━━━━━ PROVIDED MATERIAL ━━━━━

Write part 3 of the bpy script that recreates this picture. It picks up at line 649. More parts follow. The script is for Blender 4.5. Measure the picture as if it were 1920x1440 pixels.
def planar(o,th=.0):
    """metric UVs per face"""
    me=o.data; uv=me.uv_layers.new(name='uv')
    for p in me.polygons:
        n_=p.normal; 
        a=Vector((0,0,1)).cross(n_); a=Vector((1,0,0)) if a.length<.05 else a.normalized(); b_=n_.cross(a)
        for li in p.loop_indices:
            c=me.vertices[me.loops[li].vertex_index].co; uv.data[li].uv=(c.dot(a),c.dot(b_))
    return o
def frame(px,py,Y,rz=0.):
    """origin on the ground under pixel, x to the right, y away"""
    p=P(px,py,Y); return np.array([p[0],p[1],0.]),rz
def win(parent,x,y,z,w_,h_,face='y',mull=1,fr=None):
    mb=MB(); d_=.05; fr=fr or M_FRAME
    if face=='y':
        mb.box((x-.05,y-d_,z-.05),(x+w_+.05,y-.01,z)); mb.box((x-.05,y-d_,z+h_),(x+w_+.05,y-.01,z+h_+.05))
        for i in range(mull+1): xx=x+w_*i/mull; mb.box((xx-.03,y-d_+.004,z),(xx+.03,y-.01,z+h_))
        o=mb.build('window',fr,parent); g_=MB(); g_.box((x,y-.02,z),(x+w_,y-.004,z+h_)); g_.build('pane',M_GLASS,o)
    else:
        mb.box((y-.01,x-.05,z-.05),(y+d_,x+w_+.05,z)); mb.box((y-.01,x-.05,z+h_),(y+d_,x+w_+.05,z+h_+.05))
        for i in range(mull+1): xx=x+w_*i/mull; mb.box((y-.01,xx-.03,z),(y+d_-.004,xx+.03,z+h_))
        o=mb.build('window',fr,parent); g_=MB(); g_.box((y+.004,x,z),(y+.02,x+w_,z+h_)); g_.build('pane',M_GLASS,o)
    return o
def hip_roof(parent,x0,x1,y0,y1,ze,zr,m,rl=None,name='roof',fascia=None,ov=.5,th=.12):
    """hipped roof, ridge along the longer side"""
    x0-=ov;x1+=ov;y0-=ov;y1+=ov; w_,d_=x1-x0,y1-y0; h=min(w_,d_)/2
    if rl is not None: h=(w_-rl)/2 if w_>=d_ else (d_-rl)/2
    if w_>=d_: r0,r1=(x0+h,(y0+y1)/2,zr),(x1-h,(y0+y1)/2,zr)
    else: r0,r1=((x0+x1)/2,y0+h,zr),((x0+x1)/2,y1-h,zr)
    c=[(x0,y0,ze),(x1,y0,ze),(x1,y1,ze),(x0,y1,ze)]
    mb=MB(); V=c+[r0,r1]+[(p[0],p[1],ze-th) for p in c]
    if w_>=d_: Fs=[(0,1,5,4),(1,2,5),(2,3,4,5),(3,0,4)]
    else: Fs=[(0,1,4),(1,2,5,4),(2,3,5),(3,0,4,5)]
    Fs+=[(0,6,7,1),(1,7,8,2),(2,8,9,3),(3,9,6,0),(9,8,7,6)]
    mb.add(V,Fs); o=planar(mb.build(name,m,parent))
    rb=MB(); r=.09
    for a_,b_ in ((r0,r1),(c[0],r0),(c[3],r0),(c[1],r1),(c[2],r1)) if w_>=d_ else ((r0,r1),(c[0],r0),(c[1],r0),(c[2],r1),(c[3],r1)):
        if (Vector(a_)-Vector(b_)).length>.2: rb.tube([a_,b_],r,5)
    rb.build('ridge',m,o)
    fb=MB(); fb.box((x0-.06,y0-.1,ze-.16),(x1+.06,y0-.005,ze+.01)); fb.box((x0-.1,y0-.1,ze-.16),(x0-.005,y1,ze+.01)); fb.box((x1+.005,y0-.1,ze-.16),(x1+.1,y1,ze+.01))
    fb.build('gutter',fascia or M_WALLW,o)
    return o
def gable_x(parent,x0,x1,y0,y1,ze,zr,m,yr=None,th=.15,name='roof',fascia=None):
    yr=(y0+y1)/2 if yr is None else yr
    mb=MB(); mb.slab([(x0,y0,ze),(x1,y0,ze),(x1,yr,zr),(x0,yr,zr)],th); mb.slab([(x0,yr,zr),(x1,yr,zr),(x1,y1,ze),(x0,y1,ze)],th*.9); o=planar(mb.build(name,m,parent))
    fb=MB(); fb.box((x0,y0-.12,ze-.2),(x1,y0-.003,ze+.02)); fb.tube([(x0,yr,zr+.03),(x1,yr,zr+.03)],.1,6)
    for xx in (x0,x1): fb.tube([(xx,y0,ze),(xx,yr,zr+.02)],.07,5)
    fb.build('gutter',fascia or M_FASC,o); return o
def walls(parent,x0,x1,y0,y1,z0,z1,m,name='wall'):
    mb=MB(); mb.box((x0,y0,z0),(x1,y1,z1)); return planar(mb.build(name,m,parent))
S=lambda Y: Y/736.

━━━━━

Transcribe the whole listing with nothing added or left out.

ANSWER BELOW:
Write part 3 of the bpy script that recreates this picture. It picks up at line 649. More parts follow. The script is for Blender 4.5. Measure the picture as if it were 1920x1440 pixels.
def planar(o,th=.0):
    """metric UVs per face"""
    me=o.data; uv=me.uv_layers.new(name='uv')
    for p in me.polygons:
        n_=p.normal; 
        a=Vector((0,0,1)).cross(n_); a=Vector((1,0,0)) if a.length<.05 else a.normalized(); b_=n_.cross(a)
        for li in p.loop_indices:
            c=me.vertices[me.loops[li].vertex_index].co; uv.data[li].uv=(c.dot(a),c.dot(b_))
    return o
def frame(px,py,Y,rz=0.):
    """origin on the ground under pixel, x to the right, y away"""
    p=P(px,py,Y); return np.array([p[0],p[1],0.]),rz
def win(parent,x,y,z,w_,h_,face='y',mull=1,fr=None):
    mb=MB(); d_=.05; fr=fr or M_FRAME
    if face=='y':
        mb.box((x-.05,y-d_,z-.05),(x+w_+.05,y-.01,z)); mb.box((x-.05,y-d_,z+h_),(x+w_+.05,y-.01,z+h_+.05))
        for i in range(mull+1): xx=x+w_*i/mull; mb.box((xx-.03,y-d_+.004,z),(xx+.03,y-.01,z+h_))
        o=mb.build('window',fr,parent); g_=MB(); g_.box((x,y-.02,z),(x+w_,y-.004,z+h_)); g_.build('pane',M_GLASS,o)
    else:
        mb.box((y-.01,x-.05,z-.05),(y+d_,x+w_+.05,z)); mb.box((y-.01,x-.05,z+h_),(y+d_,x+w_+.05,z+h_+.05))
        for i in range(mull+1): xx=x+w_*i/mull; mb.box((y-.01,xx-.03,z),(y+d_-.004,xx+.03,z+h_))
        o=mb.build('window',fr,parent); g_=MB(); g_.box((y+.004,x,z),(y+.02,x+w_,z+h_)); g_.build('pane',M_GLASS,o)
    return o
def hip_roof(parent,x0,x1,y0,y1,ze,zr,m,rl=None,name='roof',fascia=None,ov=.5,th=.12):
    """hipped roof, ridge along the longer side"""
    x0-=ov;x1+=ov;y0-=ov;y1+=ov; w_,d_=x1-x0,y1-y0; h=min(w_,d_)/2
    if rl is not None: h=(w_-rl)/2 if w_>=d_ else (d_-rl)/2
    if w_>=d_: r0,r1=(x0+h,(y0+y1)/2,zr),(x1-h,(y0+y1)/2,zr)
    else: r0,r1=((x0+x1)/2,y0+h,zr),((x0+x1)/2,y1-h,zr)
    c=[(x0,y0,ze),(x1,y0,ze),(x1,y1,ze),(x0,y1,ze)]
    mb=MB(); V=c+[r0,r1]+[(p[0],p[1],ze-th) for p in c]
    if w_>=d_: Fs=[(0,1,5,4),(1,2,5),(2,3,4,5),(3,0,4)]
    else: Fs=[(0,1,4),(1,2,5,4),(2,3,5),(3,0,4,5)]
    Fs+=[(0,6,7,1),(1,7,8,2),(2,8,9,3),(3,9,6,0),(9,8,7,6)]
    mb.add(V,Fs); o=planar(mb.build(name,m,parent))
    rb=MB(); r=.09
    for a_,b_ in ((r0,r1),(c[0],r0),(c[3],r0),(c[1],r1),(c[2],r1)) if w_>=d_ else ((r0,r1),(c[0],r0),(c[1],r0),(c[2],r1),(c[3],r1)):
        if (Vector(a_)-Vector(b_)).length>.2: rb.tube([a_,b_],r,5)
    rb.build('ridge',m,o)
    fb=MB(); fb.box((x0-.06,y0-.1,ze-.16),(x1+.06,y0-.005,ze+.01)); fb.box((x0-.1,y0-.1,ze-.16),(x0-.005,y1,ze+.01)); fb.box((x1+.005,y0-.1,ze-.16),(x1+.1,y1,ze+.01))
    fb.build('gutter',fascia or M_WALLW,o)
    return o
def gable_x(parent,x0,x1,y0,y1,ze,zr,m,yr=None,th=.15,name='roof',fascia=None):
    yr=(y0+y1)/2 if yr is None else yr
    mb=MB(); mb.slab([(x0,y0,ze),(x1,y0,ze),(x1,yr,zr),(x0,yr,zr)],th); mb.slab([(x0,yr,zr),(x1,yr,zr),(x1,y1,ze),(x0,y1,ze)],th*.9); o=planar(mb.build(name,m,parent))
    fb=MB(); fb.box((x0,y0-.12,ze-.2),(x1,y0-.003,ze+.02)); fb.tube([(x0,yr,zr+.03),(x1,yr,zr+.03)],.1,6)
    for xx in (x0,x1): fb.tube([(xx,y0,ze),(xx,yr,zr+.02)],.07,5)
    fb.build('gutter',fascia or M_FASC,o); return o
def walls(parent,x0,x1,y0,y1,z0,z1,m,name='wall'):
    mb=MB(); mb.box((x0,y0,z0),(x1,y1,z1)); return planar(mb.build(name,m,parent))
S=lambda Y: Y/736.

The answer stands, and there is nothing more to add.